I HAD NEVER HELD A GUN


Never even

touched one.


Heavier than

I expected,


like holding

a newborn


except I

knew the


cry would

be much


much much

much louder (59).




Long Way Down by Jason Reynolds


When Will’s brother, Shawn, is shot and killed, he knows the rules: No crying. No snitching. And “[i]f someone you love / gets killed, // find the person / who killed // them and / kill them.” Will doesn’t cry. He doesn’t snitch. He even has a gun, wrested from Shawn’s bedroom drawer, which he dutifully puts in his waistband before walking out to the elevator which will take him out of the building, to where he knows he has to exact revenge. But as Will rides the elevator down, down, down, it stops with each floor, admitting someone who used to be a part of his life—before guns took them away.

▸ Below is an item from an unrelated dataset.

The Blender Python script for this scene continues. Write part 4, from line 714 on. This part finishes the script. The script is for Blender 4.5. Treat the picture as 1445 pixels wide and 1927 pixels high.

This book is engrossing, philosophical, hard, and tender. Unlike some YA novels written in verse, this one truly earns the name of poetry. Each word is carefully leveraged for maximum emotional impact, and the figurative language found here is so skillful that a generation of young readers might find themselves caring about and recognizing the importance of metaphors, similes, alliteration, and onomatopoeia by virtue of this book’s example alone. The text is accessible and challenging at once, using simple words to ask hard questions about the intersection between what we’ve been taught and what we choose to do. Highly recommended for reluctant readers. Subjects this book includes that some readers may be sensitive to (but which others may be thrilled to find sensitively discussed in their literature): gun violence, drug trade, death.